Some Ukrainians say there is not enough action, while others believe the anti-war movement that does organise is inadequate.
While the loud Russian anti-government rallies got quieter soon after the war began, there was a short spark again in September 2022, after Moscow ordered a partial mobilisation to replenish and bolster its forces.
But these demonstrations were denounced by Ukrainians who questioned the protesters’ motives – the rallies, they said, centred on their own fears, rather than concerns over the horrors in Ukraine.
Around the same time, large-scale protests were erupting across Iran over the death of Mahsa Amini, a 22-year-old woman who was arrested by the country’s morality police.
“While Iran people fighting for the future, Russians just observe and barely protest,” tweeted Nikita Rybakov, a Kyiv-based designer.
While Iran people fighting for the future, Russians just observe and barely protest. Pathetic scene.

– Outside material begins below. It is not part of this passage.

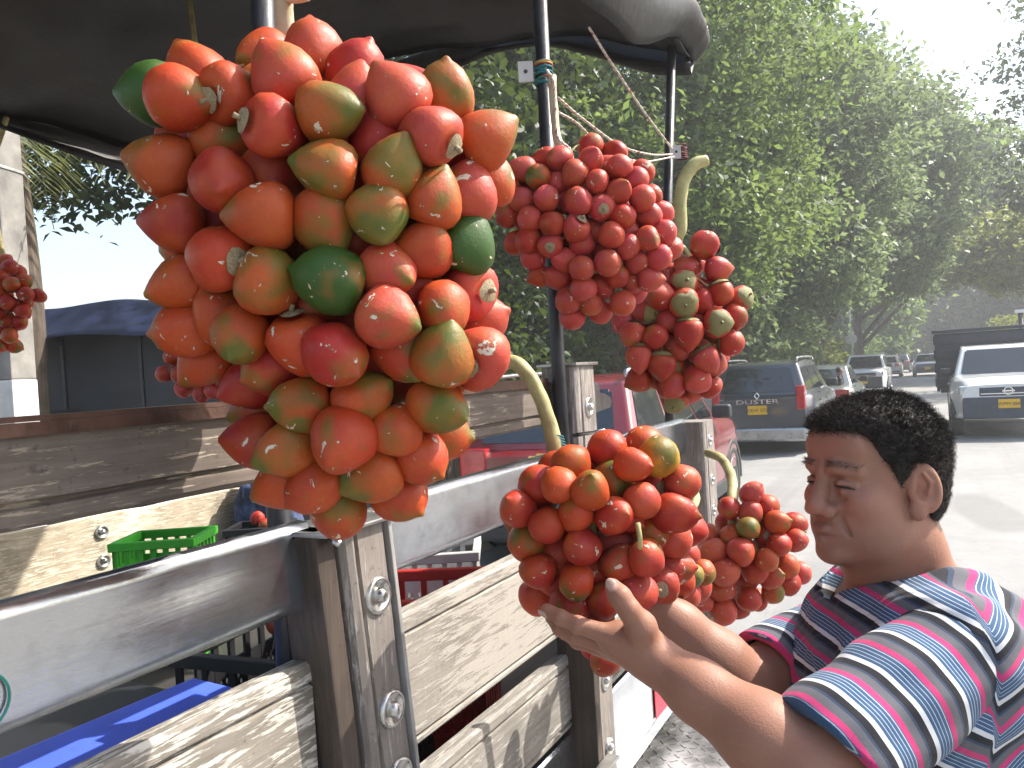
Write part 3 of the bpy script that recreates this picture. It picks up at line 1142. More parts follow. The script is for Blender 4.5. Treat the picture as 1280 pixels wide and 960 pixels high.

No more comments needed. pic.twitter.com/ShZMK5rRHi
— Nikita Rybakov (@nrybakov_txt) September 21, 2022
“You actually have to fight,” Shevchenko told Al Jazeera. “In order to overthrow the government, they are going to have to use force.”
She pointed to Ukraine’s “Revolution of Dignity” at Kyiv’s Maidan square in 2014, when Ukrainians seeking closer ties with Europe fought to remove pro-Russian President Viktor Yanukovich.
Initially, peaceful demonstrations turned into violent riots as Yanukovich ordered his army to fire on protesters, according to the Ukrainian authorities installed after he was ousted.
The citizens fought back with arms and Yanukovich was voted out of office and fled the country, fearing for his safety.
Melkozerova told Al Jazeera that the violence, although unfortunate, was a “necessary move because Ukrainians understood that guys like Yanukovich, like Putin, like [Belarusian President Alexander] Lukashenko, would not go on their own from their posts”.
After Moscow sent troops into Ukraine, the Western world almost unanimously acted against Russia.
Kyiv’s allies sanctioned the Russian economy, international sporting and cultural bodies banned Russians from participating in events and some countries refused to issue visas to Russian nationals.
Meanwhile, a wave of anti-Russian sentiment swept across Europe and the United States.
In May last year, a Russian restaurant owner in California told Japan’s NHK he had received abusive phone calls, with one caller screaming he was a “Russian pig”.
Another restaurant owner – this time in Poland – said she and the staff had been told to “get the hell out of Poland”.
But some Ukrainians have little time for the Russians who say they are being unfairly “cancelled”.
“I strongly believe, and this is a view that’s shared by a lot of Ukrainians, if someone is feeling discriminated against today, as a Russian person, while Ukrainians are exhuming mass graves with children in them and we are discovering children in torture chambers – if they are feeling discriminated against and they are not feeling ashamed themselves, that’s not a good person,” Shevchenko said.
Melkozerova agreed.
“I feel disappointed by the fact that even when they [Russians] are in Europe, they’re using all their protest capabilities to protest against Ukrainians for trying to cancel all Russians, not for protesting against the war,” she said.
Shevchenko’s family lives in Nikopol, a city about 10km (6 miles) from the Zaporizhzhia nuclear plant.
Last year, Nikopol was heavily bombarded. It is still targeted regularly.
An app on Shevchenko’s phone alerts her to the air raid sirens in the city.
“When you have your family subjected to that 24/7, you become a lot less nuanced about Russians.”
Can Ukrainians ever restore relationships with the Russians across the border?
Shevchenko laughs.
“No, that’s very funny,” she said. “Russians. We will hate them. My grandchildren’s great-grandchildren will hate them.
Shekhovtsov, the political scientist, said if the war stopped right now, “it would take years and years to recover at least some of the relations that existed before the escalation”.
Melkozerova sighs.
“I no longer feel anything else about Russians except being extremely tired of them,” she said. “I don’t want my life to be centred to be around what Russians want and feel. I just want Russia to become another neighbouring country.”